## The task
Extract, unchanged, every line from the top of the material below through the line with "FBL = frame(*xy(oL-dL*.06), 42.586)", and no more.

## Data block
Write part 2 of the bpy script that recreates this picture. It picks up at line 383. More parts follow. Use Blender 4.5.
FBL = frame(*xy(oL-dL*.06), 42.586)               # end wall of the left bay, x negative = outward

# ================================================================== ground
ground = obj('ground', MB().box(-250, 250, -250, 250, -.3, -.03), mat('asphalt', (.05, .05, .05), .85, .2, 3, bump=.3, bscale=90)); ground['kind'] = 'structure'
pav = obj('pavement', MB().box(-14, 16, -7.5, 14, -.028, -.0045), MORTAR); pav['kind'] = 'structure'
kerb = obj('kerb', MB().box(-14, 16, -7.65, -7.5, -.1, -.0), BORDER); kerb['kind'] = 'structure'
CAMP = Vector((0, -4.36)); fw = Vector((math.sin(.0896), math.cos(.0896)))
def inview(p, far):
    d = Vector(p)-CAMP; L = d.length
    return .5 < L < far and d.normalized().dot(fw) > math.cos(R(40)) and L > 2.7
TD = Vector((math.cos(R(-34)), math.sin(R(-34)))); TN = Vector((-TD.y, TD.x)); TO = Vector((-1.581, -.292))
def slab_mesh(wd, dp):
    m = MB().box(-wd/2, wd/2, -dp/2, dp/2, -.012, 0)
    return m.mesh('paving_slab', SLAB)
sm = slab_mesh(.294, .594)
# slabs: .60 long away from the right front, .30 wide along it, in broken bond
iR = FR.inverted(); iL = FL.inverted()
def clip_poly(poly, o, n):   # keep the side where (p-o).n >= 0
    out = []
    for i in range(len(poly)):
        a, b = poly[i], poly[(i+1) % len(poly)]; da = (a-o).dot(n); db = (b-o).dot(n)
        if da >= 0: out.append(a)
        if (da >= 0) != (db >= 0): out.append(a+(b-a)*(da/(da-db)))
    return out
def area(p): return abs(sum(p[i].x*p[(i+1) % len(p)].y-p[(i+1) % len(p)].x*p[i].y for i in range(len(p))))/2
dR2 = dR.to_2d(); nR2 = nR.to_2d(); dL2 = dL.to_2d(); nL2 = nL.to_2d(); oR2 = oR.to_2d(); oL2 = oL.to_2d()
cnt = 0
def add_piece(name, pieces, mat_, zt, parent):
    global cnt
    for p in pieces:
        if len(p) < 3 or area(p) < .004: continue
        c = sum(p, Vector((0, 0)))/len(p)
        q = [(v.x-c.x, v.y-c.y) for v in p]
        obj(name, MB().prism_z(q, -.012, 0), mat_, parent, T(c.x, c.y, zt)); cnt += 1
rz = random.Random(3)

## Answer
Write part 2 of the bpy script that recreates this picture. It picks up at line 383. More parts follow. Use Blender 4.5.
FBL = frame(*xy(oL-dL*.06), 42.586)               # end wall of the left bay, x negative = outward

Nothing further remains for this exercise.